■ PROBLEM DESCRIPTION:
Transcribe the whole listing without a single picture.

■ INFORMATION PROVIDED:

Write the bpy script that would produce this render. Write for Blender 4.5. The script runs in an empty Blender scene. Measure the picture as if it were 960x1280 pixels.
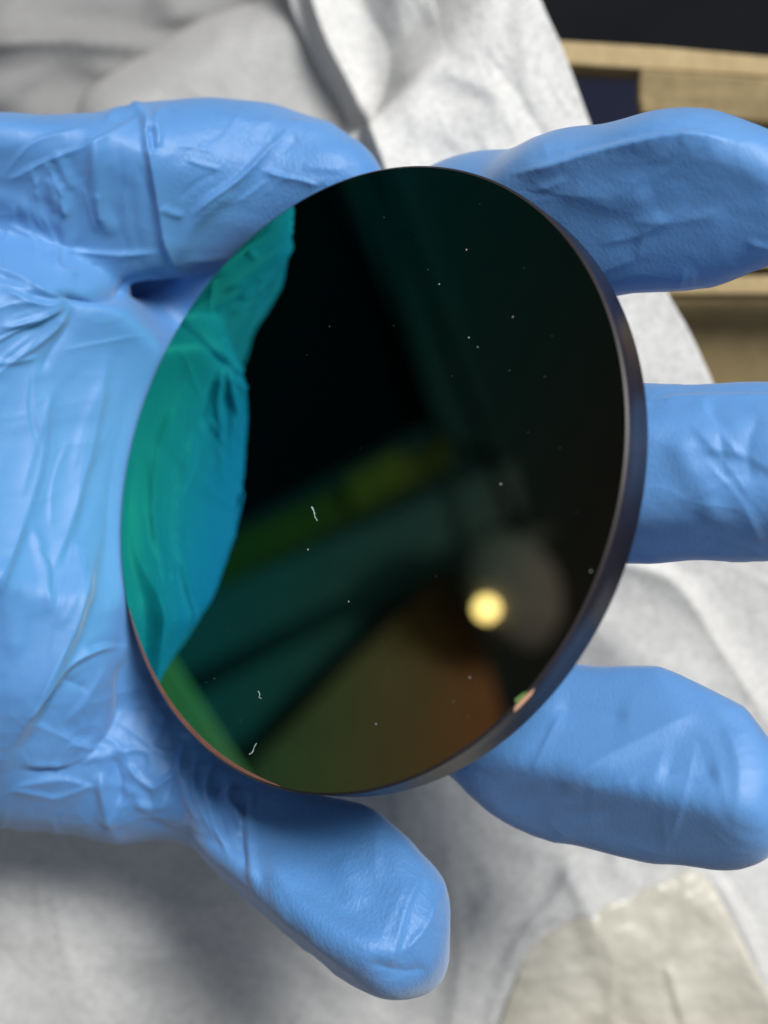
import bpy, bmesh, math, random
import numpy as np
from mathutils import Vector, Matrix, Quaternion

S = 0.001                      # everything below is laid out in millimetres
rnd = random.Random(7)
sc = bpy.context.scene
C = sc.collection

# ------------------------------------------------------------------ camera
CAMZ = 167.0
VFOV = 42.0
FPX = 640 / math.tan(math.radians(VFOV / 2))
cam_d = bpy.data.cameras.new('camera')
cam = bpy.data.objects.new('camera', cam_d)
C.objects.link(cam)
cam.location = (0, 0, CAMZ * S)
cam.rotation_euler = (0, 0, 0)
cam_d.sensor_fit = 'VERTICAL'
cam_d.sensor_height = 24
cam_d.lens = 12 / math.tan(math.radians(VFOV / 2))
cam_d.clip_start = 0.005
cam_d.clip_end = 20
cam_d.dof.use_dof = True
cam_d.dof.focus_distance = 0.166
cam_d.dof.aperture_fstop = cam_d.lens / 4.0
sc.camera = cam

# ------------------------------------------------------------------ world and lamps
w = bpy.data.worlds.new('World')
sc.world = w
w.use_nodes = True
w.node_tree.nodes['Background'].inputs[0].default_value = (0.80, 0.88, 1.0, 1)
w.node_tree.nodes['Background'].inputs[1].default_value = 0.18


def area_lamp(name, loc, target, size, power, col):
    d = bpy.data.lights.new(name, 'AREA')
    d.shape = 'RECTANGLE'
    d.size, d.size_y = size
    d.energy = power
    d.color = col
    o = bpy.data.objects.new(name, d)
    C.objects.link(o)
    o.location = loc
    o.rotation_euler = (Vector(target) - Vector(loc)).to_track_quat('-Z', 'Y').to_euler()
    return o


area_lamp('window_light', (0.34, 0.52, 0.86), (0, 0, 0), (0.36, 0.36), 16.6, (1.0, 0.98, 0.95))
area_lamp('room_light', (-0.35, -0.1, 1.3), (0, 0, 0), (0.5, 0.5), 0.9, (0.95, 0.98, 1.0))

sc.view_settings.view_transform = 'Standard'
sc.view_settings.look = 'None'
sc.view_settings.exposure = 0
sc.view_settings.gamma = 1
sc.cycles.use_denoising = True
sc.cycles.max_bounces = 8
sc.cycles.sample_clamp_indirect = 4


# ------------------------------------------------------------------ helpers
def P(px, py, z):
    """a point of the place, from where it shows in the photograph and its height z (mm)"""
    d = CAMZ - z
    return np.array([(px - 480) / FPX * d, (640 - py) / FPX * d, z], float)


def link(name, me, mat=None, parent=None):
    o = bpy.data.objects.new(name, me)
    C.objects.link(o)
    if mat is not None:
        me.materials.append(mat)
    if parent is not None:
        o.parent = parent
    return o


def tag(o, label=None, cat=None, group=None, kind=None):
    if label: o['label'] = label
    if cat: o['category'] = cat
    if group: o['group'] = group
    if kind: o['kind'] = kind
    return o


def empty(name, loc=(0, 0, 0)):
    o = bpy.data.objects.new(name, None)
    C.objects.link(o)
    o.empty_display_size = 0.01
    o.location = loc
    return o


def mesh_np(name, V, F, smooth=True):
    me = bpy.data.meshes.new(name)
    me.from_pydata((np.asarray(V) * S).tolist(), [], F if isinstance(F, list) else F.tolist())
    me.validate()
    me.polygons.foreach_set('use_smooth', [smooth] * len(me.polygons))
    me.update()
    return me


def hash3(i, j, k, s):
    n = (i * 374761393 + j * 668265263 + k * 2147483647 + s * 974634777) & 0xffffffff
    n = ((n ^ (n >> 13)) * 1274126177) & 0xffffffff
    n = (n ^ (n >> 16)) & 0xffff
    return n.astype(np.float32) / 65535.0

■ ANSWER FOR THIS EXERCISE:
Write the bpy script that would produce this render. Write for Blender 4.5. The script runs in an empty Blender scene. Measure the picture as if it were 960x1280 pixels.
import bpy, bmesh, math, random
import numpy as np
from mathutils import Vector, Matrix, Quaternion

S = 0.001                      # everything below is laid out in millimetres
rnd = random.Random(7)
sc = bpy.context.scene
C = sc.collection

# ------------------------------------------------------------------ camera
CAMZ = 167.0
VFOV = 42.0
FPX = 640 / math.tan(math.radians(VFOV / 2))
cam_d = bpy.data.cameras.new('camera')
cam = bpy.data.objects.new('camera', cam_d)
C.objects.link(cam)
cam.location = (0, 0, CAMZ * S)
cam.rotation_euler = (0, 0, 0)
cam_d.sensor_fit = 'VERTICAL'
cam_d.sensor_height = 24
cam_d.lens = 12 / math.tan(math.radians(VFOV / 2))
cam_d.clip_start = 0.005
cam_d.clip_end = 20
cam_d.dof.use_dof = True
cam_d.dof.focus_distance = 0.166
cam_d.dof.aperture_fstop = cam_d.lens / 4.0
sc.camera = cam

# ------------------------------------------------------------------ world and lamps
w = bpy.data.worlds.new('World')
sc.world = w
w.use_nodes = True
w.node_tree.nodes['Background'].inputs[0].default_value = (0.80, 0.88, 1.0, 1)
w.node_tree.nodes['Background'].inputs[1].default_value = 0.18


def area_lamp(name, loc, target, size, power, col):
    d = bpy.data.lights.new(name, 'AREA')
    d.shape = 'RECTANGLE'
    d.size, d.size_y = size
    d.energy = power
    d.color = col
    o = bpy.data.objects.new(name, d)
    C.objects.link(o)
    o.location = loc
    o.rotation_euler = (Vector(target) - Vector(loc)).to_track_quat('-Z', 'Y').to_euler()
    return o


area_lamp('window_light', (0.34, 0.52, 0.86), (0, 0, 0), (0.36, 0.36), 16.6, (1.0, 0.98, 0.95))
area_lamp('room_light', (-0.35, -0.1, 1.3), (0, 0, 0), (0.5, 0.5), 0.9, (0.95, 0.98, 1.0))

sc.view_settings.view_transform = 'Standard'
sc.view_settings.look = 'None'
sc.view_settings.exposure = 0
sc.view_settings.gamma = 1
sc.cycles.use_denoising = True
sc.cycles.max_bounces = 8
sc.cycles.sample_clamp_indirect = 4


# ------------------------------------------------------------------ helpers
def P(px, py, z):
    """a point of the place, from where it shows in the photograph and its height z (mm)"""
    d = CAMZ - z
    return np.array([(px - 480) / FPX * d, (640 - py) / FPX * d, z], float)


def link(name, me, mat=None, parent=None):
    o = bpy.data.objects.new(name, me)
    C.objects.link(o)
    if mat is not None:
        me.materials.append(mat)
    if parent is not None:
        o.parent = parent
    return o


def tag(o, label=None, cat=None, group=None, kind=None):
    if label: o['label'] = label
    if cat: o['category'] = cat
    if group: o['group'] = group
    if kind: o['kind'] = kind
    return o


def empty(name, loc=(0, 0, 0)):
    o = bpy.data.objects.new(name, None)
    C.objects.link(o)
    o.empty_display_size = 0.01
    o.location = loc
    return o


def mesh_np(name, V, F, smooth=True):
    me = bpy.data.meshes.new(name)
    me.from_pydata((np.asarray(V) * S).tolist(), [], F if isinstance(F, list) else F.tolist())
    me.validate()
    me.polygons.foreach_set('use_smooth', [smooth] * len(me.polygons))
    me.update()
    return me


def hash3(i, j, k, s):
    n = (i * 374761393 + j * 668265263 + k * 2147483647 + s * 974634777) & 0xffffffff
    n = ((n ^ (n >> 13)) * 1274126177) & 0xffffffff
    n = (n ^ (n >> 16)) & 0xffff
    return n.astype(np.float32) / 65535.0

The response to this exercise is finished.